The problem is that our pride prevents us from doing that.  I’ve often had people say to me, “John, it can’t be that simple.”  Yes it is.  But our pride tells us that we have to deserve heaven.  We have to do something, surely, to gain admission.  And so we run with the mistaken idea that God is like a book-keeper, and that as long as our good deeds outweigh our bad deeds we’ll scrape in.  Wrong!  Heaven requires perfection – a perfection we don’t have!  But Jesus has obtained that perfection for us as a gift – if only we will trust Him.
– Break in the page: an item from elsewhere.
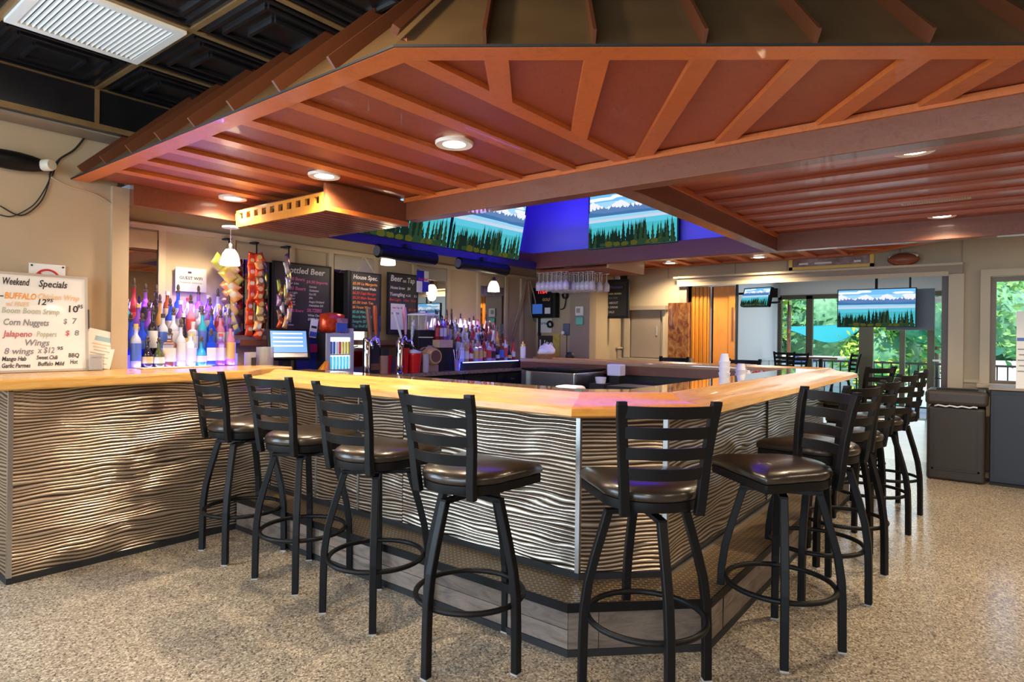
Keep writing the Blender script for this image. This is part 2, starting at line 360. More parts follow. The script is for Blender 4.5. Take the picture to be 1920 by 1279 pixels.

It’s on this point that Christianity differs from every other religion on the religious market-place.  They all tell us what things we need to do to gain God’s favour.  Pray much.  Go on a pilgrimage.  Do many good deeds.  In contrast, Christianity says, Jesus has done it all… just trust Him for it.  Of course doing good things should be part of our life; but now no longer as a way of scoring Brownie Points with God, rather as a way of expressing your gratitude that Jesus has done everything for you.